Hors stocks, la croissance s’affaiblit, passant de 1,0% à 0,6%. La pénurie de crédits continue de toucher les ménages, comme l’indique la baisse de près de 8% de l’investissement résidentiel. Elle intensifie les pressions déflationnistes alors que le taux de chômage se stabilise au niveau très élevé de 9,6% : l’inflation sous-jacente a été négative sur le mois de septembre. Face au risque important de déflation et à la crainte d’une nouvelle récession, la Fed a choisi d’actionner un nouveau Quantitative Easing, en décidant d’injecter 600 Md$ de nouvelles liquidités sur les 8 prochains mois. La forte dépréciation du dollar qui en découle, vis-à-vis de l’euro et du yen, dévoile le manque de coopération internationale dans la résolution de cette crise.

Zone euro : ralentissement de la demande intérieure, puis de la demande étrangère

La croissance passe de 1% au deuxième trimestre à 0,4% au troisième. Même si la décomposition de la croissance n’est pas encore disponible, il ne fait guère de doute que la demande intérieure soit à l’origine de ce très sensible ralentissement. D’après les enquêtes, le cycle des stocks se retourne : la contribution des stocks à la croissance devrait être proche de zéro. Les indices de production indiquent une baisse générale de l’activité dans la construction, après une hausse de 5,2% le trimestre précédent. Enfin, au vu des enquêtes et des ventes au détail, la consommation des ménages ralentit sous l’impact des pays périphériques touchés par les programmes d’austérité et la pénurie de crédits pour certains. C’est le cas également en Allemagne, en dépit de l’amélioration du marché du travail. En revanche, les dépenses de consommation ont fortement augmenté en France.

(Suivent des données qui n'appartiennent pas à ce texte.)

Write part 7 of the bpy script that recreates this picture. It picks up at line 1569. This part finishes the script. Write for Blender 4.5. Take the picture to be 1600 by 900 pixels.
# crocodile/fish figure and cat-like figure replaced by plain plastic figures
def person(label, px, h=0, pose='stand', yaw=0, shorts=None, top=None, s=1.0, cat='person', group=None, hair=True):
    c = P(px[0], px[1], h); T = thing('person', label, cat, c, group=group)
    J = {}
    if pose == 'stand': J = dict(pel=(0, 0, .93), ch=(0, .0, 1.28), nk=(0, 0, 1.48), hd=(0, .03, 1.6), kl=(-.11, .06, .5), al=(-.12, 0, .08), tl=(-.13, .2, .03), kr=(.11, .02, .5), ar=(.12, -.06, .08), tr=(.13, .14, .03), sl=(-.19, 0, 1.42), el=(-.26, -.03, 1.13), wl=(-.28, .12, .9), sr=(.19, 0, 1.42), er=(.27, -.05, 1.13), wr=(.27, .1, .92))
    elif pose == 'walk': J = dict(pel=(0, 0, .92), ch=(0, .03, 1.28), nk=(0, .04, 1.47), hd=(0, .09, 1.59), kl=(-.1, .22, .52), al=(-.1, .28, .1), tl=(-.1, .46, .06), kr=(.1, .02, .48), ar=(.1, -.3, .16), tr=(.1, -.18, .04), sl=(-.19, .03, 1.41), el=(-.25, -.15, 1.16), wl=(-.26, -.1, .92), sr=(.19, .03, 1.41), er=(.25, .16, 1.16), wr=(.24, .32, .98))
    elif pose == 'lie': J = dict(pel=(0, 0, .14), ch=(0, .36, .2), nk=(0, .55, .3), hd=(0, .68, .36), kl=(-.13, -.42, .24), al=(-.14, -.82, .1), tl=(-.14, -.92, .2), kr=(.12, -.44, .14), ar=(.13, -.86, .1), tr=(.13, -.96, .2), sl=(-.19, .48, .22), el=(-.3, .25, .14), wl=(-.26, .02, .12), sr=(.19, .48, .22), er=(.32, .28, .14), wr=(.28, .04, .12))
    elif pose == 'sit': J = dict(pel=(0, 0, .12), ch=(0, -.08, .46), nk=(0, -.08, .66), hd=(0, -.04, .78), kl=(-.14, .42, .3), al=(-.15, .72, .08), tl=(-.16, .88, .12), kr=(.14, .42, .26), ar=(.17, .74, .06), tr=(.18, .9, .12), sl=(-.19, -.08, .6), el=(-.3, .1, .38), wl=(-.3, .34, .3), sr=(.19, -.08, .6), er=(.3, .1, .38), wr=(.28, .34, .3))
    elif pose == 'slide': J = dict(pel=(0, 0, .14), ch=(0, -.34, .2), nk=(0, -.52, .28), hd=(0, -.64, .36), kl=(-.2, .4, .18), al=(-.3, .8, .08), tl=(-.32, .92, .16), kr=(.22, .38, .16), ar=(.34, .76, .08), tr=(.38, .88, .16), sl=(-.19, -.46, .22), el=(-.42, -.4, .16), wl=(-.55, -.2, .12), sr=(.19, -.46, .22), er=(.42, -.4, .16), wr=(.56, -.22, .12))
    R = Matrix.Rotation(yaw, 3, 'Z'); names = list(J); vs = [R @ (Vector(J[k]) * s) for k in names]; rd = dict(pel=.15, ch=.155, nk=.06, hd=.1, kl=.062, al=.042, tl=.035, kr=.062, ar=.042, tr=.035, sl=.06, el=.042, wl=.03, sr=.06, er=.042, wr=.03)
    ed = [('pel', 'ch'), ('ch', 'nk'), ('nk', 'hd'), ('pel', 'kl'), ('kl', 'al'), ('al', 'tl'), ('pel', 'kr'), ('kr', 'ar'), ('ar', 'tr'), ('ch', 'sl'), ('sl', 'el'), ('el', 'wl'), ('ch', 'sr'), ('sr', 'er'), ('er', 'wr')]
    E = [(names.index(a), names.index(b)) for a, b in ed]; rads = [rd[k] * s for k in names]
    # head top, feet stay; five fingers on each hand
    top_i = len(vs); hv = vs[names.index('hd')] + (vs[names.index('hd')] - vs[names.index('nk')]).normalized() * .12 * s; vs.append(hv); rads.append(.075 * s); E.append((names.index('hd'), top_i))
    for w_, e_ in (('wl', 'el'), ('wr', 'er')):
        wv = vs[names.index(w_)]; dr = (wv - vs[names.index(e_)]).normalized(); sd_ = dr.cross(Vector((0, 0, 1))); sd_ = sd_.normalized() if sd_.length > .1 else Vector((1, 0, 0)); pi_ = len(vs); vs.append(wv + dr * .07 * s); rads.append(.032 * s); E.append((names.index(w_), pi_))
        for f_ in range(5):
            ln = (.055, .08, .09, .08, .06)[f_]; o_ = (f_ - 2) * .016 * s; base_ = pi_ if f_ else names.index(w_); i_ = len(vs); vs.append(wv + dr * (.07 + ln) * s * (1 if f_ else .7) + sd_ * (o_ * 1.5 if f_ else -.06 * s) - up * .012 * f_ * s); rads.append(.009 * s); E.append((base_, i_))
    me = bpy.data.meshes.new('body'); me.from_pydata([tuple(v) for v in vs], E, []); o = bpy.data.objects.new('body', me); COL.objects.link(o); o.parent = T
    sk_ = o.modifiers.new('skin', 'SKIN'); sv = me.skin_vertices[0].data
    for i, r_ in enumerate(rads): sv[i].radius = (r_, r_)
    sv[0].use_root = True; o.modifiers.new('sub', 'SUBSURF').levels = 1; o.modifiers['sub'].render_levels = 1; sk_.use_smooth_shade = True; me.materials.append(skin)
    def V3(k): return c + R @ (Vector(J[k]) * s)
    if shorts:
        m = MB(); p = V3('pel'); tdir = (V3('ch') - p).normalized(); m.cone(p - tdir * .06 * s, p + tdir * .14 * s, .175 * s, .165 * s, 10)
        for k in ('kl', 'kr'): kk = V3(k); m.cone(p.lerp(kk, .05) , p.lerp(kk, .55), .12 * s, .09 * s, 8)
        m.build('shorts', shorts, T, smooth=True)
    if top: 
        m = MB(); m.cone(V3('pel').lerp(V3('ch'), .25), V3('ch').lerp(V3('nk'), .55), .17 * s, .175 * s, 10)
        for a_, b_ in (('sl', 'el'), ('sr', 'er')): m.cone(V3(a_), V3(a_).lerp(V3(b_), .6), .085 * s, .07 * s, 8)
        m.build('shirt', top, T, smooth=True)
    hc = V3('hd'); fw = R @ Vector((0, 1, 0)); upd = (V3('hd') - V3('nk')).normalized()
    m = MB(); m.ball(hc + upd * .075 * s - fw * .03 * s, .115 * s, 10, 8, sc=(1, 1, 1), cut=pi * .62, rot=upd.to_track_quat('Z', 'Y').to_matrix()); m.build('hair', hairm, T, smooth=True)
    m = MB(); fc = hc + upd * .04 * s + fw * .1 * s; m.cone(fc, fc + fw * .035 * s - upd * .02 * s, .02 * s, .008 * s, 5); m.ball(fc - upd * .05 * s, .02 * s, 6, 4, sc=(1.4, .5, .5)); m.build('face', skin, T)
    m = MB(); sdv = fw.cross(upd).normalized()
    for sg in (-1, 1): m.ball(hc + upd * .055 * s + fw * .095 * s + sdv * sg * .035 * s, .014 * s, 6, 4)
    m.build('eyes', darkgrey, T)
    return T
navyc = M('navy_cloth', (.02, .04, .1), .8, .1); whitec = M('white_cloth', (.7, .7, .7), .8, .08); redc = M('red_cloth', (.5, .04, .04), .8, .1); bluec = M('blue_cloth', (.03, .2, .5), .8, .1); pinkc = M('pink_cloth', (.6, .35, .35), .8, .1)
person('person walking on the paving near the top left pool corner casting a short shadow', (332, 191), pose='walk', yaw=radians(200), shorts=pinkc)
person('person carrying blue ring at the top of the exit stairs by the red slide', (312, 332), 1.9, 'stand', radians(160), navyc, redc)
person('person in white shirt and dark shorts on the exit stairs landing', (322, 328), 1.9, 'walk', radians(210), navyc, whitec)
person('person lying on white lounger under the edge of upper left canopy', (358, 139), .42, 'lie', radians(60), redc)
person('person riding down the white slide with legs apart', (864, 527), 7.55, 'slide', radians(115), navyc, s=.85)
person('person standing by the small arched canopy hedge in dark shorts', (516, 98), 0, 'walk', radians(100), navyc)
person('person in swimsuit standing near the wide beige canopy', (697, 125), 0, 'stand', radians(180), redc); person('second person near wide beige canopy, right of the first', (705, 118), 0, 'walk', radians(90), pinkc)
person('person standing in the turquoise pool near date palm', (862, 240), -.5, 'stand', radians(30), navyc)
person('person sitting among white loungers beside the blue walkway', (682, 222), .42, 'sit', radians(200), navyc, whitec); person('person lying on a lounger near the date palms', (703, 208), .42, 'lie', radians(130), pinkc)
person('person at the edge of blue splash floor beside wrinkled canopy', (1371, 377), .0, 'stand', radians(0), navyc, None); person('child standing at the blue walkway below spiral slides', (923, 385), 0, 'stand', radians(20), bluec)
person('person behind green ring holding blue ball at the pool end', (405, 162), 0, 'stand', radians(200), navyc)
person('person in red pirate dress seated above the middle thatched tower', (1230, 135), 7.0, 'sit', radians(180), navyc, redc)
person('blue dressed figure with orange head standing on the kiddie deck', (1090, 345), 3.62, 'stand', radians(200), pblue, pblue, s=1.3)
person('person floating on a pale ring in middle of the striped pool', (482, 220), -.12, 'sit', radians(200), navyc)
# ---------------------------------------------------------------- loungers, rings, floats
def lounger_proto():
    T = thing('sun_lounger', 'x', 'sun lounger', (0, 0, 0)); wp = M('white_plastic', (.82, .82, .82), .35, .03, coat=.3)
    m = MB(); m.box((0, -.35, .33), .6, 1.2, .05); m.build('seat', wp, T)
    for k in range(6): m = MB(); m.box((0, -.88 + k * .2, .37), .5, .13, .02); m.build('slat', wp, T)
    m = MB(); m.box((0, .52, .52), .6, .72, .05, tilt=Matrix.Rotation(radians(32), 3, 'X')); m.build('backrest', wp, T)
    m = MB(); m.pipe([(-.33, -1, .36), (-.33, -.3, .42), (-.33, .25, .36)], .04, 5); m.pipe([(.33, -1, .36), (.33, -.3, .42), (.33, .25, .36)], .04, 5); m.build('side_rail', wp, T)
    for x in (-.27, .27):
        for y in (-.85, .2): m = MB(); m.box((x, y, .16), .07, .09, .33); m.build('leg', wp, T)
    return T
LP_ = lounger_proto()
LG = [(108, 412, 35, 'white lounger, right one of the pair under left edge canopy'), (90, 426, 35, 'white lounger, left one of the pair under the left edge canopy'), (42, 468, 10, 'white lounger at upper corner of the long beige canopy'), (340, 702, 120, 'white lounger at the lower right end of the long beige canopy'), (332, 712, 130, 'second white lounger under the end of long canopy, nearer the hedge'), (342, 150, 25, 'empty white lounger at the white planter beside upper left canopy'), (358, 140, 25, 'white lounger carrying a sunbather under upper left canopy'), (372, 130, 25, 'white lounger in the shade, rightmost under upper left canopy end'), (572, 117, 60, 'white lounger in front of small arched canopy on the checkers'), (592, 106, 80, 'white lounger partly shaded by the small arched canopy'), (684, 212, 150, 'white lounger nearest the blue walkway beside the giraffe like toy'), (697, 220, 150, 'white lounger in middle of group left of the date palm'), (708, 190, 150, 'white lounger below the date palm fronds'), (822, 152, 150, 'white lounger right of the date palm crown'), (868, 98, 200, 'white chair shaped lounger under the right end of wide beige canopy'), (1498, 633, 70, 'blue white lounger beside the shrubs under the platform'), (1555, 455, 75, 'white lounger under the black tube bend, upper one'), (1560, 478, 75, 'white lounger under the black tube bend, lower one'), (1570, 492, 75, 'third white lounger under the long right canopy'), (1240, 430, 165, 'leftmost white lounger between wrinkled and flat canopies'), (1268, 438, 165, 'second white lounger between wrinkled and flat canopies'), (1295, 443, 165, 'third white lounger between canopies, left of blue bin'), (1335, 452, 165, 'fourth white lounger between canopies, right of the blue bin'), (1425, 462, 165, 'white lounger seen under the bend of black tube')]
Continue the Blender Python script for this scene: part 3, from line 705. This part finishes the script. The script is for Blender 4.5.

Seule, la demande extérieure de la zone euro est restée dynamique, grâce à l’Allemagne. Mais, les commandes étrangères à l’industrie allemande décélèrent fortement sur les deux derniers mois: les exportations allemandes vont pâtir dès le quatrième trimestre du ralentissement du commerce mondial et de l’affaiblissement des pays européens, ses principaux partenaires commerciaux, qui vont notamment souffrir de l’appréciation de l’euro. Le ralentissement du PIB devrait alors s’accentuer.

Chine : une politique monétaire plus restrictive, un changement durable du régime de croissance

L’activité accélère de nouveau sous l’impact de la demande des ménages. Ce rééquilibrage indispensable de la croissance vers la demande intérieure nécessite une augmentation de la part des revenus salariaux, qui représentent moins de 40% du PIB : c’est l’une des priorités du douzième plan quinquennal. Cependant, le redémarrage actuel de l’activité participe peu à la résolution des déséquilibres mondiaux, profitant beaucoup à la production intérieure et peu aux importations si bien que l’excédent commercial chinois s’accentue.

De plus, la reprise des ventes sur le marché de l’immobilier continue d’inquiéter les autorités monétaires. Les taux des dépôts, surtout ceux concernant l’épargne longue, ont été relevés pour la première fois depuis 2006 : l’objectif est de réorienter l’épargne des chinois, de l’immobilier vers les dépôts, et de pénaliser la rentabilité des crédits longs comme les crédits immobiliers. L’appréciation du yuan n’est qu’une conséquence de cette remontée des taux mais n’est pas l’objectif recherché. Enfin, la remontée de l’inflation à 4,4% n’est pas inquiétante : l’inflation sous-jacente demeure faible et la hausse des prix agroalimentaires, principale cause de l’inflation, est favorable à la redistribution de la richesse entre les ménages urbains et ruraux.